V▲LH▲LL
Grimoire
Artoffact Records
The idea of “classic” witch house experiencing a revival might come as a shock to those who haven’t come to terms with the genre being nearly ten years old at this point. Whatever your experience with it might be, that hazy mix of swamped out percussion and sluggish vocals traipsing across a codeine dreamscape is long enough in the tooth to be looked at from a historical perspective. The belief we’ve upheld at ID:UD over the years is that acts like V▲LH▲LL were able to take the markers of the genre far further than its nihilistic origins by hybridizing them with swaths of other sounds and aesthetics. In V▲LH▲LL’s case, that meant heaps of Nordic folk tales and imagery and an even slower and more atmospheric sound. It’s ironic, then, that Grimoire, the Swedish duo’s second LP and, apart from one EP, only release in the past two years, draws upon recognizable witch house signifiers more than most of their extant work, yet somehow ends up yielding compositions which are more ambitious and far-reaching in style than anything they’d yet pursued.
It’s important to note that the sense of fairytale mystery and atmosphere which first drew us to V▲LH▲LL is still in full effect on Grimoire, and possibly even amplified; it’s the means by which they’re achieving it which feel somewhat stripped back. The component elements which make up much of Grimoire will be familiar to anyone who tracked the early waves of witch house releases: the quavering pads which shudder between beats and the squawking bleeps on “Lilies For Belial” or the slowly rolling claps of “Dead Waves” feel more raw and stripped down than V▲LH▲LL normally roll, but the compositions themselves, in addition to vocal and synth melodies, end up producing wildly varied experiences.

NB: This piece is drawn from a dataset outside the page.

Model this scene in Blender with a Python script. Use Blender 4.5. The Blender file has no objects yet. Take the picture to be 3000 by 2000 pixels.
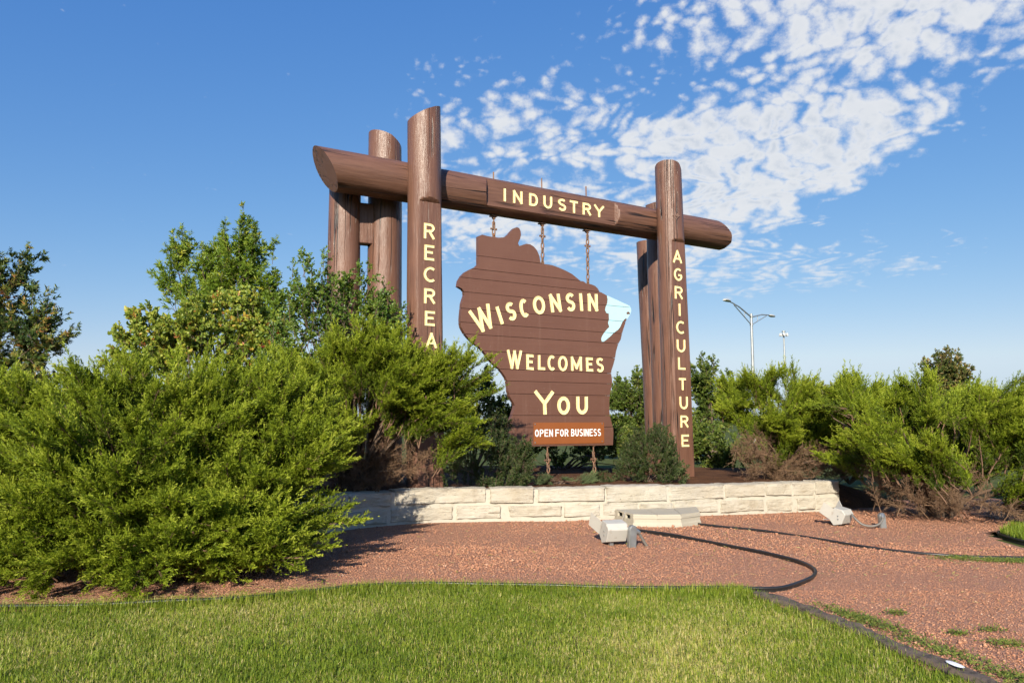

This isn’t to say that the band are consciously limiting themselves in terms of their approach on Grimoire. Closing number “Niðingrdans” draws upon synths from all over the map – some stark, some bright and squelching – and the end result feels just as much a tropical house jam as it does a Viking funeral dirge. And the grinding bass synths that circulate beneath the ghostly bells on opener “Bonetrees” might not feel out of place on some raunchy drum n’ bass number, but instead cut through the song’s production fog so its melody can take hold. You even get some rapidfire drum programming and detuned synths on the staccato “The Hunt”, a song where abnormally busy rhythms and monotone voices supplant the expected pads and string sounds, but still yield buckets of mood and ambience.
That diverse approach to instrumentation and production is equally reflected in the style of the songs. Traditionally V▲LH▲LL have positioned themselves between OG witch house’s draggy trap and a sort of giallo synthwave, as distinct a blend as any of the former genre’s other notable diaspora have managed. Grimoire indulges numerous further additions to that blend, some of them totally unexpected. “Ruins of Vanaland” sounds like it could have started life as a piano-led cabaret number, and “Aeons Unveiled”‘s vocoders and orchestral flourishes flirt with dark electro grandeur. The loom that weaves all the disparate stylistic and instrumental threads of the record into a complete tapestry are the project’s familar approach to vocals – pitched down male and clean, forceful female – and the project’s penchant for folky melodies.
Of course, none of this experimentalism should come as a surprise for anyone who has followed V▲LH▲LL for any length of time; it’s probably fair to say that any band that could effectively sample “The Teddy Bear’s Picnic” isn’t afraid of trying new ideas. Grimoire‘s execution of concepts and sounds within the band’s established rubric is exceptional though, vastly expanding the scope of their sound without compromising their character. It’s their most accomplished release by a wide margin, and an early contender for end of year honours. Recommended.